Finalmente, nesta linha de flexibilização, a MP concedeu exceções à regra da proibição de compartilhamento de dados sensíveis relacionados à saúde (que era praticamente absoluta). Pelo novo texto, o compartilhamento de dados de saúde com fins econômicos passa a ser possível nas seguintes situações: (a) para a portabilidade de dados, quando consentida pelo titular, ou; (b) em necessidade de comunicação para a adequada prestação de serviços de saúde suplementar (referentes a convênios, planos e seguros de saúde). Como facilmente se percebe, conquanto a primeira hipótese seja objetiva, a autorização para fins de serviços de saúde complementar certamente não o é, podendo dar margem a diversas formas de interpretação.
Enfim, diante dos pontos mencionados é de se ressaltar que as regras da recente medida, como o próprio nome indica, têm caráter provisório, mas podem ser objetos de prorrogação.
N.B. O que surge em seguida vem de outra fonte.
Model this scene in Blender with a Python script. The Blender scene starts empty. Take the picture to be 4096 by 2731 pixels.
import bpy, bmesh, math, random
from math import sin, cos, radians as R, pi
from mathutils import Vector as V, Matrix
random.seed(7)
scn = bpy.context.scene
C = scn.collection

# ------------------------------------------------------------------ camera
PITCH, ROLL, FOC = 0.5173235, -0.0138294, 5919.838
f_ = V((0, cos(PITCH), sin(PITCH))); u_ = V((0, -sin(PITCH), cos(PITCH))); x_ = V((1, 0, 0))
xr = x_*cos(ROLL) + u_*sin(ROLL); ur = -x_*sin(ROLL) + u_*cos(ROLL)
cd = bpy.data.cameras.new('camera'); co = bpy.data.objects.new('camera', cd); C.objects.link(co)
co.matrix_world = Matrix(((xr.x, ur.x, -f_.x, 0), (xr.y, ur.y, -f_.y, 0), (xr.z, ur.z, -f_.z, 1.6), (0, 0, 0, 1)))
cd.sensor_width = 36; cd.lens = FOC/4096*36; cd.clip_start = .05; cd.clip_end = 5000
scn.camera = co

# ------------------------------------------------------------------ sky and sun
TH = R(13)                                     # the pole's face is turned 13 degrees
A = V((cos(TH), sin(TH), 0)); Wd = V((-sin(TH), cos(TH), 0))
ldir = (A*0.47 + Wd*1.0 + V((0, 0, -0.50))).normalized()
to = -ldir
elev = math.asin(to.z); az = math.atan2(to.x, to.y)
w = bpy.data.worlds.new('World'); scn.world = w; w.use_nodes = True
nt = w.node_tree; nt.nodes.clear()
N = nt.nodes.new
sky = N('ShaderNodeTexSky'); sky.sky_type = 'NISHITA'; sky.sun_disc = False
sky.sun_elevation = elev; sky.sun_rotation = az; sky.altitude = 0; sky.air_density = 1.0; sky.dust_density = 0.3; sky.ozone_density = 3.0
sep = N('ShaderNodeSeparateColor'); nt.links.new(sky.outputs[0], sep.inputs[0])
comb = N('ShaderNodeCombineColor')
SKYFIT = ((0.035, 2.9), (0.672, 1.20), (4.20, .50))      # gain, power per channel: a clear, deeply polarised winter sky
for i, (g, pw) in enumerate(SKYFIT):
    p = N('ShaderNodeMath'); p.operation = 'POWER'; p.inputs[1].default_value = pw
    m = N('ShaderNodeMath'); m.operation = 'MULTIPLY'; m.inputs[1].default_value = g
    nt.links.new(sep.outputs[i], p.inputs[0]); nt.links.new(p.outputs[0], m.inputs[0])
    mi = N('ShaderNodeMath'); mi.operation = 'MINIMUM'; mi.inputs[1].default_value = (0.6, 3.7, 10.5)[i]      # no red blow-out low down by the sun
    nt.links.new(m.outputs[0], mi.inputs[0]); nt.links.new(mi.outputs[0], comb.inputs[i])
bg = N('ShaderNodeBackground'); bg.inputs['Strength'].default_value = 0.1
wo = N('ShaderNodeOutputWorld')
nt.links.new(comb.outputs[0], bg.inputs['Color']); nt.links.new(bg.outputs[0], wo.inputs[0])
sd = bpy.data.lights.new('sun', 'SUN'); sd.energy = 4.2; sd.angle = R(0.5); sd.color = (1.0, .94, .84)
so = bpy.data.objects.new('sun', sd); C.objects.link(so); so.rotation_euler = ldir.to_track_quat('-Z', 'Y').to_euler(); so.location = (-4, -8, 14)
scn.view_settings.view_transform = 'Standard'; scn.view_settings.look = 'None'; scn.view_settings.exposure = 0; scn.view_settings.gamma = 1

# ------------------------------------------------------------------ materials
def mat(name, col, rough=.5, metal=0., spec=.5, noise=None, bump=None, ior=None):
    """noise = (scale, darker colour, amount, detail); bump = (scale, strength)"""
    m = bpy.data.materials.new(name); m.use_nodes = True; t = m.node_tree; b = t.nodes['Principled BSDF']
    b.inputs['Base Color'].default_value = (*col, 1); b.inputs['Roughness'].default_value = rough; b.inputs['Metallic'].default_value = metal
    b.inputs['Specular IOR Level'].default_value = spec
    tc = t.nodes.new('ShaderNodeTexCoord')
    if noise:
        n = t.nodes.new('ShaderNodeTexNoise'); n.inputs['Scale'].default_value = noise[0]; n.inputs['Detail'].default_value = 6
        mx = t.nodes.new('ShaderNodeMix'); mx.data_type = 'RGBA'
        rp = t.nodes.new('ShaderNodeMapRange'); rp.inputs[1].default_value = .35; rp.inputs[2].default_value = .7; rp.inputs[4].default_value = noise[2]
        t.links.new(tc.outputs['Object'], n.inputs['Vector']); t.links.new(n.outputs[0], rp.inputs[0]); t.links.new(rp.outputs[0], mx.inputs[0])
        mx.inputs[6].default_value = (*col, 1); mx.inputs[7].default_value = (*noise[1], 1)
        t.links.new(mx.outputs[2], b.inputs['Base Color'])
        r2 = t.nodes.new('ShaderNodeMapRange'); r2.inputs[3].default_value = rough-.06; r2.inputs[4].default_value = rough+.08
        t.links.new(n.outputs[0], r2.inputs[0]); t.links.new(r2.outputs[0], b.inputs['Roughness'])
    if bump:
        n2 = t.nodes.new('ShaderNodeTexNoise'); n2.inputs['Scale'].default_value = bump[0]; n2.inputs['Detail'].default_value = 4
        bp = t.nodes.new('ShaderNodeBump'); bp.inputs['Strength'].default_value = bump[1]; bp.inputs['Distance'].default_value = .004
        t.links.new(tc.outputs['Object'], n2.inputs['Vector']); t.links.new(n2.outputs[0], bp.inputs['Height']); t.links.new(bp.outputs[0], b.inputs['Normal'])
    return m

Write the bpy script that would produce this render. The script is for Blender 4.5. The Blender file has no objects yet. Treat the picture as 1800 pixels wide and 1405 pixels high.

Contudo, de forma inafastável, seu conteúdo dependerá da análise do Congresso para integrar definitivamente o corpo do texto da lei de proteção de dados pessoais.
Até que isso seja feito, considerando também o decurso do prazo para vigência da totalidade de suas definições, muita coisa pode intencionalmente mudar. Por isso, torçamos para que processo, não haja o desvirtuamento gradativo das notáveis conquistas da LGPD.